Stock: Ganz wichtig ist uns, dass wir hier über die Möglichkeiten reden. Das bedeutet nicht, dass sie täglich virtuelle Erklärräume erleben werden. Schon gar nicht in der „heute“-Sendung. Das wäre Effekthascherei. Wenn wir derzeit erklären, was künftig alles möglich ist in dem neuen Studio, dann muss man immer bedenken, dass wir hier eine große Zahl von Sendungen produzieren werden. Wir sind stolz auf das, was künftig möglich ist. Das heißt aber nicht, dass immer alles zum Einsatz kommen muss. Wir machen nichts, nur weil es machbar ist.
Es wirkt bislang oft unbeholfen, wenn Moderatoren mit virtuellen Objekten hantieren müssen. Wie vermeiden sie das?

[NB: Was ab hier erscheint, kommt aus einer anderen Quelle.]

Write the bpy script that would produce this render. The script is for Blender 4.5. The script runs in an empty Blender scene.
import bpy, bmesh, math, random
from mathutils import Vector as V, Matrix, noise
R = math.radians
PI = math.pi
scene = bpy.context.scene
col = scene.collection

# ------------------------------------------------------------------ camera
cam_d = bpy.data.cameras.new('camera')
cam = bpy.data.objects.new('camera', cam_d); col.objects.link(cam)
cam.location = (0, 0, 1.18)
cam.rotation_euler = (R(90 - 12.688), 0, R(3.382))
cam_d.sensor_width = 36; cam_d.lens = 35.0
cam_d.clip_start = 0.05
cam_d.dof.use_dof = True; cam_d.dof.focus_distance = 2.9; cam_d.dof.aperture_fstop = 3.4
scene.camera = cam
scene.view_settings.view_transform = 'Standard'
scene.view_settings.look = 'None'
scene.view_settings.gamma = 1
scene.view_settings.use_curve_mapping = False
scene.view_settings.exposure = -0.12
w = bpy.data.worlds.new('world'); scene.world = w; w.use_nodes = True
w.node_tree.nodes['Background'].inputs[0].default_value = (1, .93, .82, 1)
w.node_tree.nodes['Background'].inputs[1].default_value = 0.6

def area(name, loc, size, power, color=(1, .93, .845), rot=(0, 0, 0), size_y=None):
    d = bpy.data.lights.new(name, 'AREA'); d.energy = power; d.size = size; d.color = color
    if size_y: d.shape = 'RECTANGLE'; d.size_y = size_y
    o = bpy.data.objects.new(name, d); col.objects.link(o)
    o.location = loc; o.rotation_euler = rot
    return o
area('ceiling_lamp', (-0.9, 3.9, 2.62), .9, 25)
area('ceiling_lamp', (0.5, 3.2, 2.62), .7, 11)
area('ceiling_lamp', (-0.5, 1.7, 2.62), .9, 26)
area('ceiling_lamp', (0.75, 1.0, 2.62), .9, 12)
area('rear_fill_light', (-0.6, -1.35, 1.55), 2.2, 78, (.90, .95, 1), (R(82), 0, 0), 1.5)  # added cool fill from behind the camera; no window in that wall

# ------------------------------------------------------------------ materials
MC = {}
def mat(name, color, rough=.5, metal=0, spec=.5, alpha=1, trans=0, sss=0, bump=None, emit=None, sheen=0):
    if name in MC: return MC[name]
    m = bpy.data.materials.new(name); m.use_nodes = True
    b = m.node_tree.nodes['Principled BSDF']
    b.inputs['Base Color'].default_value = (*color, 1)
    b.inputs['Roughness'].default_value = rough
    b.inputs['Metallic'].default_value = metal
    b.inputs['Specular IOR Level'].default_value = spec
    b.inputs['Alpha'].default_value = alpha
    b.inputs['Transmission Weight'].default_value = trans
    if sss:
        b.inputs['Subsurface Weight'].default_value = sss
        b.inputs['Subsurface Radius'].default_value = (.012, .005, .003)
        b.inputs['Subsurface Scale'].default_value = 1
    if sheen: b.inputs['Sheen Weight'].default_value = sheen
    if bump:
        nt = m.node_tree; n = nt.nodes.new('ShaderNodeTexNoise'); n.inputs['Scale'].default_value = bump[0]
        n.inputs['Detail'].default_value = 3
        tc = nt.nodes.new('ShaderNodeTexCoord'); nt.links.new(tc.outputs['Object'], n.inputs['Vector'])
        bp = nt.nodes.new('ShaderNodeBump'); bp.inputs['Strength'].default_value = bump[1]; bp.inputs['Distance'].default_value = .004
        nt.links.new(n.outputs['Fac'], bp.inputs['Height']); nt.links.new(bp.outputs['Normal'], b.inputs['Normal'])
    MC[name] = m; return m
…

Schick: Das ist für die Moderatoren sicher eine neue Herausforderung. Sie sehen zwar etwas, weil die virtuellen Objekte auch auf die grüne Wand des Studios projiziert werden. Aber sie haben natürlich nicht das plastische 3D-Modell vor sich. Deswegen gab und gibt es intensive Schulungen. Denn wenn die Interaktion des Moderators mit dem virtuellen Modell nicht harmoniert, wird die ganze Szene merkwürdig wirken.
Apropo merkwürdig. Die neuen Nachrichten, egal ob „heute“ oder „heute-journal“ wirken irgendwie flüssiger...
Stock: Die Beweglichkeit der Kameras, die Beweglichkeit der Moderatoren und die Flexibilität des Hintergrundes ermöglichen einen ungewöhnlich flüssigen Ablauf. Die Sendungen bekommen erstmals eine optische Dramaturgie, wie wir sie aus fiktionalen Sendungen kennen. Fließende Übergänge, Bewegungen, Kamerafahrten - das haben sie bislang bei Nachrichtensendungen allenfalls beim Opening. Der Gesamtablauf wird fließend. Auch bei den Grafiken zur Bebilderungen von kurzen Nachrichten. Mehr Übergänge anstelle von harten Schnitten. Der Zuschauer wird das vielleicht gar nicht bewusst wahrnehmen und beschreiben können, aber er wird es spüren.